Some episodes of earlier series have been fansubbed by various fans. Portions of the manga have likewise been scanlated.

There is also a small amount of fan art on tumblr, twitter, DeviantArt and FurAffinity. While both pixiv and AO3 have Gegege no Kitaro fanfiction categories, there is not much in either.

AMVs and MADs for the anime also exist.

Example Fanworks

Fan Animations:

Relationships with Other Fandoms

There is some overlap with fans of other yokai anime, like Yokai Watch. In the West, there is negativity between Kitaro fans and Dragonball Super fans who were upset that Kitaro replaced Dragonball's timeslot.
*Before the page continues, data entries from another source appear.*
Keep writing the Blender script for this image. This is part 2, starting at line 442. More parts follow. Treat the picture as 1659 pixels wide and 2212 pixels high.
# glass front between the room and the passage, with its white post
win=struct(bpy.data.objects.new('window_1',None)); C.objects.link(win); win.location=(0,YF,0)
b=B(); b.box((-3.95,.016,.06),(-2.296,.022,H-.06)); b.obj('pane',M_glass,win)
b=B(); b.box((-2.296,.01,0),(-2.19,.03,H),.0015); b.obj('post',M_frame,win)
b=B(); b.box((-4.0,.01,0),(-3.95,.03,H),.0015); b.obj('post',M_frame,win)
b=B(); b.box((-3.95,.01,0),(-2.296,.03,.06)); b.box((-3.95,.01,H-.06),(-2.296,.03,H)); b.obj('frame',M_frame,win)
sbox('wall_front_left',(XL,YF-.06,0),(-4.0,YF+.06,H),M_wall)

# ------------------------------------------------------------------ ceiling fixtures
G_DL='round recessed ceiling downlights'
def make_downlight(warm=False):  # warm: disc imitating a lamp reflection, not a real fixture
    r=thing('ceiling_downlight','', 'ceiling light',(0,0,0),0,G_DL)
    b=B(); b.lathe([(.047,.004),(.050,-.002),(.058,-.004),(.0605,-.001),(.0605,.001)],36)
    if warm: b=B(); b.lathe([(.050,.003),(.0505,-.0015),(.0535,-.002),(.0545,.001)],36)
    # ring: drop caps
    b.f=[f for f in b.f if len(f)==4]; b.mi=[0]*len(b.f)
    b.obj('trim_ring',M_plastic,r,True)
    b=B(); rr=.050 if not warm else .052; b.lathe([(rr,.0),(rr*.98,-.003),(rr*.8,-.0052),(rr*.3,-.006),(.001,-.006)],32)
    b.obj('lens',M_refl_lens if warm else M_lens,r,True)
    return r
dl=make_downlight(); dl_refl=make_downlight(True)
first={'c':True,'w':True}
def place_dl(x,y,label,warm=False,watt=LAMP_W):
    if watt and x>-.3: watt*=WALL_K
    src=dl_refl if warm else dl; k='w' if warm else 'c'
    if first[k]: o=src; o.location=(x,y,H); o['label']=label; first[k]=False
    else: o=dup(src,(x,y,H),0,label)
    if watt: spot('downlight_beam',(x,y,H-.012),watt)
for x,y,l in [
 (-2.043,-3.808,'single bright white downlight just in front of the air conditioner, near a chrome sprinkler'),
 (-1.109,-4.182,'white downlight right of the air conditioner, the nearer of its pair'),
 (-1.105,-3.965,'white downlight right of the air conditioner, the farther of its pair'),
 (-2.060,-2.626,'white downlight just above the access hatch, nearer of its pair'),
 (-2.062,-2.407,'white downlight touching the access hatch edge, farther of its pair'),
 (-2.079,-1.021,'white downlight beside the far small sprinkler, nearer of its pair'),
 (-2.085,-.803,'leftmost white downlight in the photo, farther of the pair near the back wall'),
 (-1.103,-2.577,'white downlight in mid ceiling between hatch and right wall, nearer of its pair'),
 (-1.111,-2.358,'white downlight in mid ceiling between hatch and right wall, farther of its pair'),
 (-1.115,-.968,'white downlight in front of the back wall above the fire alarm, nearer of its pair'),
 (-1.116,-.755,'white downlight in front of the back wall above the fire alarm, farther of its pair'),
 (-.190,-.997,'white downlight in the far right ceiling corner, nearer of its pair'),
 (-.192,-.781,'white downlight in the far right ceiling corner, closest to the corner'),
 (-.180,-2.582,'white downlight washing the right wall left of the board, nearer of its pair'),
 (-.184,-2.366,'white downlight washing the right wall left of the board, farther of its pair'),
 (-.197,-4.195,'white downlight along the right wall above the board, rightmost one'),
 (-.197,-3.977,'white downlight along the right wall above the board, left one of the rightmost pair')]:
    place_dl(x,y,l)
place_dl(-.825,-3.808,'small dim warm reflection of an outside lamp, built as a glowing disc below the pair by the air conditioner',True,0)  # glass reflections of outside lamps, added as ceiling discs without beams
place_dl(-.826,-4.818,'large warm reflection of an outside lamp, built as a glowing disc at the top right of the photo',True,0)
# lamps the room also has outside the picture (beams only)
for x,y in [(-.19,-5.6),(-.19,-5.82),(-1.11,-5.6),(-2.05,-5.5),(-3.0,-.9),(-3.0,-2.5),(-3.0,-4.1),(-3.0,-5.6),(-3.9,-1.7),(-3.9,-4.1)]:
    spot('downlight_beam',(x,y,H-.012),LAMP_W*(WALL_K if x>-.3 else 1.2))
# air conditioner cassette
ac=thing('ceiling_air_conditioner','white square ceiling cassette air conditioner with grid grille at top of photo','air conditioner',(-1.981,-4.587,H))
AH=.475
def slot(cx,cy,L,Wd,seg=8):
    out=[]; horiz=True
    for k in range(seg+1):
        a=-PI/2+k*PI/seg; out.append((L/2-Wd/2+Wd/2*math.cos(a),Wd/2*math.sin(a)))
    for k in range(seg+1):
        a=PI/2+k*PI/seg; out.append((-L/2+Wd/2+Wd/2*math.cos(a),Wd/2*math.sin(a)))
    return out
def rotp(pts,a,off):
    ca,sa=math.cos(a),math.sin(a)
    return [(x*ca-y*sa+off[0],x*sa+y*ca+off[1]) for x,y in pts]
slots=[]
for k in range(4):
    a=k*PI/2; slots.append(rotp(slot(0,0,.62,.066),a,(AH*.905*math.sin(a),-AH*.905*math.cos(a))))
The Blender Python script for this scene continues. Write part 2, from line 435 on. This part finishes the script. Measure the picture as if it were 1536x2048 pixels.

Western fans are also known to mock Logan Paul and his fans due to an event happening in the first episode of the 2018 series. In that episode, which aired April 1, 2018, an annoying "ootuber" named Charatomi causes a nuisance for views and is then turned into a tree. Gaijin Goomba claimed this was meant to call out Logan Paul's behavior as a tourist[5] in Japan in January 2018, although the episode would have been mostly or totally produced before that incident occurred. Since then, jokes about Logan Paul turning into a tree have been common.

In Japan, a Persona character is often referred to as Kitaro by the fandom as an unofficial nickname, due to both characters having long bangs covering half the face.